А вот в густой смешанной поросли мелькнула какая-то бесшумная птица. Она как будто прилипает к стволу невысокой ели и, быстро перебирая лапками, исчезает в густой хвое вершины. Это не птица, это белка-летяга, маленький грызун с перепонкой между передней и задней лапками. Желтовато-серый мех летяги очень нежный и короткий. Питается летяга семенами хвойных деревьев, а при случае — березовыми почками и сережками. Живет она в дуплах, зимой впадает в спячку. Но в начале зимы, когда нет еще сильных морозов, в ясный солнечный день летяги целыми колониями с утра до вечера «планируют» от дерева к дереву, усеивая снег темными чешуйками растрепанных шишек.

В тайге я убил своего первого глухаря. Это было в самом начале зимы. Ночью выпала пороша, день был ясный, тихий, чуть морозный. С малокалиберной винтовкой я пошел в тайгу за белкой. Нога мягко и беззвучно утопала в толстом слое мха, покрытом тонкой пеленой снега.

Вокруг высоких пихтачей ярко зеленела не прикрытая снегом брусника. Среди глянцевых листочков виднелись неопавшие ягоды. Время от времени на снегу попадались следы рябчика, белки и еще каких-то маленьких зверьков.

И вдруг сердце забилось охотничьей страстью: на снегу виднелась извилистая дорожка. Следы — как куриные, только в несколько раз больше. Они казались еще теплыми. До боли в глазах стал всматриваться понизу, в просветы среди высоких пихтачей...

Глухарь, видимо, увлекся ощипыванием сочных, чуть тронутых морозом ягод черники и не заметил моего подхода. Мы увидели друг друга одновременно. Глухарь взметнулся, тяжело забил большими крыльями и, подняв снежный вихрь, взлетел. В стороне показался второй глухарь. Он торопливо бежал, беря разбег для взлета. Неловко перекувырнувшись через большое поваленное дерево, глухарь исчез в чаще. Справа взлетел еще один глухарь. Все это произошло так быстро и неожиданно, что я, как стоял, так и остался на месте со сжатой в руках бесполезной в данном случае малопулькой.

Пока взлетали второй и третий глухари, было слышно, как первый, по-видимому, не желая оторваться от товарищей, уселся где-то невдалеке. Не двигаясь с места, я слышал, как, ломая ветки и срываясь, подсаживались к нему другие птицы. Так неподвижно простоял я минут десять-пятнадцать; уже стало казаться, что глухари улетели далеко, но я все еще не двигался. И вдруг в напряженной тишине ясно послышался тихий звук — не то скрежещущий, не то булькающий, а немного в стороне другой... Потом донеслись громкий треск сломанного сучка и хлопанье больших крыльев. По-видимому, устраиваясь получше, глухарь обломил сухую ветку. Когда все затихло, снова послышались звуки перекликающихся глухарей.
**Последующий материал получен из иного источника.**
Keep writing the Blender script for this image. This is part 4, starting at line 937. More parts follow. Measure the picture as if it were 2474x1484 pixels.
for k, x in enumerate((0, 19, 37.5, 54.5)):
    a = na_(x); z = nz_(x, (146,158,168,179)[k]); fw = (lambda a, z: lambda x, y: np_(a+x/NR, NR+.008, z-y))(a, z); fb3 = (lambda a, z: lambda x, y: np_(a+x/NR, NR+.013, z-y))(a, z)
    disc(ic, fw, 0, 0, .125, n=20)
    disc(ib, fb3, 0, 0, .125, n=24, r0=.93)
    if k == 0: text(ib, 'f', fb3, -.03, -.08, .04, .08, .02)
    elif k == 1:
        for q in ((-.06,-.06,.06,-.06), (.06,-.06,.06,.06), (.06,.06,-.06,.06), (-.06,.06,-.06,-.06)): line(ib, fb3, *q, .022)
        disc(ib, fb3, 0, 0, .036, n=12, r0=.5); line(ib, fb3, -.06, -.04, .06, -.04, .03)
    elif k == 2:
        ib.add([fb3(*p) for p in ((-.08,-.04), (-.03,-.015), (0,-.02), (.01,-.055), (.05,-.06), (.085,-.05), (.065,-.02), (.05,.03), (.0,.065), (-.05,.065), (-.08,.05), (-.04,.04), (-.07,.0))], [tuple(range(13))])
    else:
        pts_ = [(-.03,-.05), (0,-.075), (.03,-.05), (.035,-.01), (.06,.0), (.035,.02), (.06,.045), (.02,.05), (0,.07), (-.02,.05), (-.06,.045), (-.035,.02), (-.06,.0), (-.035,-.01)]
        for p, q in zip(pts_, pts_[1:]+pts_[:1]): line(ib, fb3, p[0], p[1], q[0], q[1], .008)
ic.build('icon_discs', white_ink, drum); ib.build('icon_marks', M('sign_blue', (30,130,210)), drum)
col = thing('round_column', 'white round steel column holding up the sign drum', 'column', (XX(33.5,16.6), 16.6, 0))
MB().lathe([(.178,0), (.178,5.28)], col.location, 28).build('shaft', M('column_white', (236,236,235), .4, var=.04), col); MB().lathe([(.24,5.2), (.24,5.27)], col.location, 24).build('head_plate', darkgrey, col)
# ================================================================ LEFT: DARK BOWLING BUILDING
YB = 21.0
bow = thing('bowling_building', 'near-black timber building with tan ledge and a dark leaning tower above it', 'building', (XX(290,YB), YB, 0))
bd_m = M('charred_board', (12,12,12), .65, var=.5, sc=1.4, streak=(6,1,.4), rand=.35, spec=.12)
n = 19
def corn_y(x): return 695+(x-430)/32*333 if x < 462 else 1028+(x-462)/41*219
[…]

Тихо и медленно переставляя ноги по мягкому снегу, начал я продвигаться на эти звуки. Трудно скрадывать чуткого глухаря, но еще труднее отказаться от попытки подойти на выстрел. Никогда не забуду я этих волнующих минут.

Все внимание туда — вперед, вверх! И вот, наконец, виден силуэт огромной птицы среди густой хвои и длинных седых бород лишайников.

Под прикрытием густой ели подхожу еще ближе. Прикидываю расстояние, ставлю прицел и, затаив дыхание, тщательно выцеливаю. От сильного напряжения почти не слышен слабый удар малопульки, как будто где-то в стороне треснула сухая веточка. Мой глухарь свечой поднимается вверх, и я уже чувствую горечь промаха. Но вдруг птица резко останавливается и падает, ломая сучья и сбивая с ветвей снежную пыль.

Выбив большую яму в снегу, глухарь лежит у моих ног. Красные надбровные дуги ярко выделяются на чистейшем снегу. Перья на шее птицы переливаются всеми цветами радуги. Я впервые почувствовал по-настоящему смысл охотничьей истины: хороший выстрел делает охотника счастливым.

Только значительно позже я узнал, что мой первый глухарь был не обыкновенный, а так называемый каменный, или длиннохвостый.

Каменный глухарь отличается от обыкновенного своим черным коротким клювом (а не желто-розовым, как у обыкновенного), длинным клиновидным хвостом, несколько меньшими размерами тела, сплошь темным брюхом (у самца) и белыми пятнами на плечах.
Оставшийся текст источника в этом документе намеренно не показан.